HTML5 has introduced many new powerful APIs, one of the more interesting components being websockets. These highlight a trend in web application development to remove or reduce the overhead of HTTP. Websockets are a direct TCP connection between the client browser and the webserver. For application components that require extremely low latency such as financial trading applications, real time chat, or even multiplayer games, websockets are an ideal way to remove any unnecessary overhead such as HTTP headers. For ethical hackers these may present their own unique challenge; the first and most obvious is simply being able to identify a websocket. Many tools currently do not support websockets, and if not careful can go unnoticed. At the time of this writing, common tools such as Burp proxy simply drop the connection. While portswigger has acknowledged they plan to support websockets by the end of 2013, ZAP proxy is the only proxy that supports this. Websockets use a URI that begins with either ws:// or wss:// and connect to port 80 or 443 respectively. Below shows the construction of the socket:
Game.connect('ws://' + window.location.host + '/examples/websocket/snake');
For this example we are looking at an example multiplayer snamke game which ships with Apache Tomcat. After the JavaScript is invoked we can see the browser start the websocket handshake:
GET http://192.168.17.133:8080/examples/websocket/snake HTTP/1.1 Host: 192.168.17.133:8080 Sec-WebSocket-Version: 13 Origin: http://192.168.17.133:8080 Sec-WebSocket-Key: 13mKTb9b4fVEyLnEy6Sbrg== Connection: keep-alive, Upgrade Pragma: no-cache Cache-Control: no-cache Upgrade: websocket Content-length: 0
One of the first interesting things to take note of is the ‘Upgrade’ header. This was originally proposed for browsers to negotiate a higher version of HTTP (1.0 to 1.1), however is re-purposed for websockets. Below shows the server responds with a 101 status code:
HTTP/1.1 101 Switching Protocols Server: Apache-Coyote/1.1 Upgrade: websocket Connection: upgrade Sec-WebSocket-Accept: ARgpi5+ARVDt5ERTfpkib9/kTX4= Date: Wed, 10 Jul 2013 09:42:23 GMT Content-length: 0
This is the last HTTP exchange made before the websocket is opened. The handshake only exists so clients must identify themselves as a proper websocket client (and prevents non-websocket clients from being abused into interacting with the application), so the values seen are not as sensitive as one may think at first glance. To actually start manipulating the websockets we will open up OWASP’s ZAP proxy and configure our browser as normal. ZAP has its own tab to interact with websockets, so we will using that view. One of the cool things about ZAP is the dropdown menu for each “channel”.

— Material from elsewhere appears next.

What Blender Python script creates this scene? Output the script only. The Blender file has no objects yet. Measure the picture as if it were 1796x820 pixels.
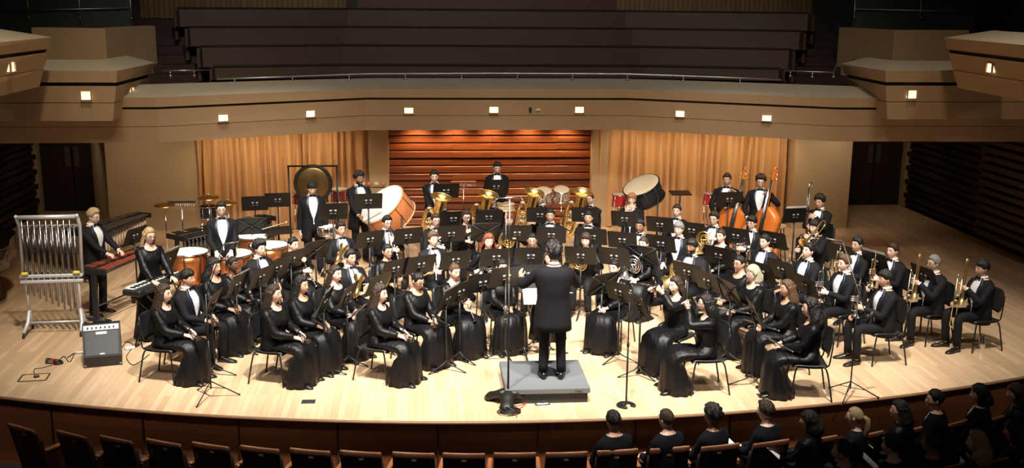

Once you have the appropriate channel highlighted you can replay an modify websocket payloads in either direction. As shown below we can change the coordinates with this to change the location and direction of the snake in the game. While this is a very basic example, it is the simple ability to modify the payloads which is the core of all websocket testing. Burp users will find this similar to the repeater function:
Now that we have the ability to view and manipulate websocket data, we are free to use this against the application. In addition to the obvious injection and logical vectors we normally test for there are a few other key items we will want to keep in mind: * Is authentication properly enforced on the websocket components? * Are timeouts enforced? can we still use the socket after we log out? * Is the socket encrypted? remember ws:// and wss:// * Is any data leaked on an unauthenticated connection?